### SHORT PROBLEM
Please give the data below again in full, exactly as it stands.
╭─ RECORDED DATA
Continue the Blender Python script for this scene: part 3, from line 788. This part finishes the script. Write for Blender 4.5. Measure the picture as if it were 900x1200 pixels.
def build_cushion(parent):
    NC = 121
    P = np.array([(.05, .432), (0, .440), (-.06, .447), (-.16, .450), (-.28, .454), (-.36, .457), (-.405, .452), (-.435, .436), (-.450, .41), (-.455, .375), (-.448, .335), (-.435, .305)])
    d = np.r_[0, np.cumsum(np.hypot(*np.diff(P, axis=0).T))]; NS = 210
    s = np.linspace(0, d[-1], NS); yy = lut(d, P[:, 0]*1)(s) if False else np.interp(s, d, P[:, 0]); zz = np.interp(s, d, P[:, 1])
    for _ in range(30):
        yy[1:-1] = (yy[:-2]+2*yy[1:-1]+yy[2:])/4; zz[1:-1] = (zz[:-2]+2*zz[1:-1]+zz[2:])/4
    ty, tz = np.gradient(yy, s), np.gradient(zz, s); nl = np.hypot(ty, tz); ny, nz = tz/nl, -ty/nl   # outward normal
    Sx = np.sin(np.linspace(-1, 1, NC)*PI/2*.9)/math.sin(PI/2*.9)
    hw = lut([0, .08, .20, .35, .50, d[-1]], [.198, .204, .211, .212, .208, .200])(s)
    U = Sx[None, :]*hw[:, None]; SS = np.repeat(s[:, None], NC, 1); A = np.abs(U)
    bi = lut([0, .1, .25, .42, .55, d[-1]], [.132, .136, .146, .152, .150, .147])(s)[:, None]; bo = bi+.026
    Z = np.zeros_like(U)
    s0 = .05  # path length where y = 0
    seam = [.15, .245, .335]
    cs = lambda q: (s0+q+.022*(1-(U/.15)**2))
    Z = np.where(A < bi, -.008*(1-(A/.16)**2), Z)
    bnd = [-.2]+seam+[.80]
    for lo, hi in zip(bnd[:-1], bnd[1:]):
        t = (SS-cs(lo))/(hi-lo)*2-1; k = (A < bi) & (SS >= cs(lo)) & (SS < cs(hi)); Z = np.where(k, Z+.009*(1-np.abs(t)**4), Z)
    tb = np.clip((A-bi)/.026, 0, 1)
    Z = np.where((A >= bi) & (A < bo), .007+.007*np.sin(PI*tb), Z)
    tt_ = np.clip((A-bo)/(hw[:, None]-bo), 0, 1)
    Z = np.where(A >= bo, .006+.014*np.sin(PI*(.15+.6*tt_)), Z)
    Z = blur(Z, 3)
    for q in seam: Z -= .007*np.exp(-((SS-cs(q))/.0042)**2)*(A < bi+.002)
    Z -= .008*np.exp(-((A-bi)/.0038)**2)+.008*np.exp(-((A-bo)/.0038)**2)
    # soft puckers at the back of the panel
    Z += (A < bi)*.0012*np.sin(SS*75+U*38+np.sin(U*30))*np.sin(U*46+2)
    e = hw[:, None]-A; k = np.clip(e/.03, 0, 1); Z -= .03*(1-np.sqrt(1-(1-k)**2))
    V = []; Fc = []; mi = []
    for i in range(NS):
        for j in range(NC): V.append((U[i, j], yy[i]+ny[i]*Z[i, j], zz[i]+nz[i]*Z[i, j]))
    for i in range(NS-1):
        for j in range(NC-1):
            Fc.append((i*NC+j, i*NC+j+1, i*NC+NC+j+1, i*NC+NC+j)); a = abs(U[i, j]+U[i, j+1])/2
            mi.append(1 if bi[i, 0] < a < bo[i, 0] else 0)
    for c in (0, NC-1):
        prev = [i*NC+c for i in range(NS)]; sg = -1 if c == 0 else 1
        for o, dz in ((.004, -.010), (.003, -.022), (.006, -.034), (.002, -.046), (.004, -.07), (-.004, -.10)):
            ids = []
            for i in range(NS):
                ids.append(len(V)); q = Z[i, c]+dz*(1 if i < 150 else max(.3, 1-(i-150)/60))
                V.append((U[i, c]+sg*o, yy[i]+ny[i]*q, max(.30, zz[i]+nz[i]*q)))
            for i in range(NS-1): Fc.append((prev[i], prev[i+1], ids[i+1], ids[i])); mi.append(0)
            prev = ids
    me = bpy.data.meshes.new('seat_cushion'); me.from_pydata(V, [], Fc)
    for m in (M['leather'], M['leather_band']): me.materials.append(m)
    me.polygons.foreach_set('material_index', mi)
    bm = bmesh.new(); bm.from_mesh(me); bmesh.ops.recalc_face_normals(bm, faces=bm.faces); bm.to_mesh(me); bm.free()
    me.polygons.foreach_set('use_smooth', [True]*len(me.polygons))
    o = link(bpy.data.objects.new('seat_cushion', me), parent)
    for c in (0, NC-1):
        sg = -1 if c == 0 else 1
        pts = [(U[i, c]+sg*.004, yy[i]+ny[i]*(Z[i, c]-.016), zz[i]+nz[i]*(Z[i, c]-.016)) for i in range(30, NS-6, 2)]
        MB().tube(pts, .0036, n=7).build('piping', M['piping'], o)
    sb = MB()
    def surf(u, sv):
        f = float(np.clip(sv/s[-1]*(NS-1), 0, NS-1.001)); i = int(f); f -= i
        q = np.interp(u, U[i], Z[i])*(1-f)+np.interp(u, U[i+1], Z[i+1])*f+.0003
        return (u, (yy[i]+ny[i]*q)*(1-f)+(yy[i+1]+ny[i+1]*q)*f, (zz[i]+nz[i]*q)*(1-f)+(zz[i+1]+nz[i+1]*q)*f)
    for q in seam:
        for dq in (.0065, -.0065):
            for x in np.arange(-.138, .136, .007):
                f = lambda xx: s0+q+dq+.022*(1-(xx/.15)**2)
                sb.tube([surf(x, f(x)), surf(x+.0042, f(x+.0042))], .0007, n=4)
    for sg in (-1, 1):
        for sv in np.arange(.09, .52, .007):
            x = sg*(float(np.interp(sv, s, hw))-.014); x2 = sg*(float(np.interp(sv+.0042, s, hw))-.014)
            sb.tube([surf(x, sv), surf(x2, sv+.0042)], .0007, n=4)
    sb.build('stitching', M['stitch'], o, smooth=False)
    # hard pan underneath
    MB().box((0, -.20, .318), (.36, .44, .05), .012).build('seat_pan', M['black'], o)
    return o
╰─
### EXERCISE RESULT
Continue the Blender Python script for this scene: part 3, from line 788. This part finishes the script. Write for Blender 4.5. Measure the picture as if it were 900x1200 pixels.
def build_cushion(parent):
    NC = 121
    P = np.array([(.05, .432), (0, .440), (-.06, .447), (-.16, .450), (-.28, .454), (-.36, .457), (-.405, .452), (-.435, .436), (-.450, .41), (-.455, .375), (-.448, .335), (-.435, .305)])
    d = np.r_[0, np.cumsum(np.hypot(*np.diff(P, axis=0).T))]; NS = 210
    s = np.linspace(0, d[-1], NS); yy = lut(d, P[:, 0]*1)(s) if False else np.interp(s, d, P[:, 0]); zz = np.interp(s, d, P[:, 1])
    for _ in range(30):
        yy[1:-1] = (yy[:-2]+2*yy[1:-1]+yy[2:])/4; zz[1:-1] = (zz[:-2]+2*zz[1:-1]+zz[2:])/4
    ty, tz = np.gradient(yy, s), np.gradient(zz, s); nl = np.hypot(ty, tz); ny, nz = tz/nl, -ty/nl   # outward normal
    Sx = np.sin(np.linspace(-1, 1, NC)*PI/2*.9)/math.sin(PI/2*.9)
    hw = lut([0, .08, .20, .35, .50, d[-1]], [.198, .204, .211, .212, .208, .200])(s)
    U = Sx[None, :]*hw[:, None]; SS = np.repeat(s[:, None], NC, 1); A = np.abs(U)
    bi = lut([0, .1, .25, .42, .55, d[-1]], [.132, .136, .146, .152, .150, .147])(s)[:, None]; bo = bi+.026
    Z = np.zeros_like(U)
    s0 = .05  # path length where y = 0
    seam = [.15, .245, .335]
    cs = lambda q: (s0+q+.022*(1-(U/.15)**2))
    Z = np.where(A < bi, -.008*(1-(A/.16)**2), Z)
    bnd = [-.2]+seam+[.80]
    for lo, hi in zip(bnd[:-1], bnd[1:]):
        t = (SS-cs(lo))/(hi-lo)*2-1; k = (A < bi) & (SS >= cs(lo)) & (SS < cs(hi)); Z = np.where(k, Z+.009*(1-np.abs(t)**4), Z)
    tb = np.clip((A-bi)/.026, 0, 1)
    Z = np.where((A >= bi) & (A < bo), .007+.007*np.sin(PI*tb), Z)
    tt_ = np.clip((A-bo)/(hw[:, None]-bo), 0, 1)
    Z = np.where(A >= bo, .006+.014*np.sin(PI*(.15+.6*tt_)), Z)
    Z = blur(Z, 3)
    for q in seam: Z -= .007*np.exp(-((SS-cs(q))/.0042)**2)*(A < bi+.002)
    Z -= .008*np.exp(-((A-bi)/.0038)**2)+.008*np.exp(-((A-bo)/.0038)**2)
    # soft puckers at the back of the panel
    Z += (A < bi)*.0012*np.sin(SS*75+U*38+np.sin(U*30))*np.sin(U*46+2)
    e = hw[:, None]-A; k = np.clip(e/.03, 0, 1); Z -= .03*(1-np.sqrt(1-(1-k)**2))
    V = []; Fc = []; mi = []
    for i in range(NS):
        for j in range(NC): V.append((U[i, j], yy[i]+ny[i]*Z[i, j], zz[i]+nz[i]*Z[i, j]))
    for i in range(NS-1):
        for j in range(NC-1):
            Fc.append((i*NC+j, i*NC+j+1, i*NC+NC+j+1, i*NC+NC+j)); a = abs(U[i, j]+U[i, j+1])/2
            mi.append(1 if bi[i, 0] < a < bo[i, 0] else 0)
    for c in (0, NC-1):
        prev = [i*NC+c for i in range(NS)]; sg = -1 if c == 0 else 1
        for o, dz in ((.004, -.010), (.003, -.022), (.006, -.034), (.002, -.046), (.004, -.07), (-.004, -.10)):
            ids = []
            for i in range(NS):
                ids.append(len(V)); q = Z[i, c]+dz*(1 if i < 150 else max(.3, 1-(i-150)/60))
                V.append((U[i, c]+sg*o, yy[i]+ny[i]*q, max(.30, zz[i]+nz[i]*q)))
            for i in range(NS-1): Fc.append((prev[i], prev[i+1], ids[i+1], ids[i])); mi.append(0)
            prev = ids
    me = bpy.data.meshes.new('seat_cushion'); me.from_pydata(V, [], Fc)
    for m in (M['leather'], M['leather_band']): me.materials.append(m)
    me.polygons.foreach_set('material_index', mi)
    bm = bmesh.new(); bm.from_mesh(me); bmesh.ops.recalc_face_normals(bm, faces=bm.faces); bm.to_mesh(me); bm.free()
    me.polygons.foreach_set('use_smooth', [True]*len(me.polygons))
    o = link(bpy.data.objects.new('seat_cushion', me), parent)
    for c in (0, NC-1):
        sg = -1 if c == 0 else 1
        pts = [(U[i, c]+sg*.004, yy[i]+ny[i]*(Z[i, c]-.016), zz[i]+nz[i]*(Z[i, c]-.016)) for i in range(30, NS-6, 2)]
        MB().tube(pts, .0036, n=7).build('piping', M['piping'], o)
    sb = MB()
    def surf(u, sv):
        f = float(np.clip(sv/s[-1]*(NS-1), 0, NS-1.001)); i = int(f); f -= i
        q = np.interp(u, U[i], Z[i])*(1-f)+np.interp(u, U[i+1], Z[i+1])*f+.0003
        return (u, (yy[i]+ny[i]*q)*(1-f)+(yy[i+1]+ny[i+1]*q)*f, (zz[i]+nz[i]*q)*(1-f)+(zz[i+1]+nz[i+1]*q)*f)
    for q in seam:
        for dq in (.0065, -.0065):
            for x in np.arange(-.138, .136, .007):
                f = lambda xx: s0+q+dq+.022*(1-(xx/.15)**2)
                sb.tube([surf(x, f(x)), surf(x+.0042, f(x+.0042))], .0007, n=4)
    for sg in (-1, 1):
        for sv in np.arange(.09, .52, .007):
            x = sg*(float(np.interp(sv, s, hw))-.014); x2 = sg*(float(np.interp(sv+.0042, s, hw))-.014)
            sb.tube([surf(x, sv), surf(x2, sv+.0042)], .0007, n=4)
    sb.build('stitching', M['stitch'], o, smooth=False)
    # hard pan underneath
    MB().box((0, -.20, .318), (.36, .44, .05), .012).build('seat_pan', M['black'], o)
    return o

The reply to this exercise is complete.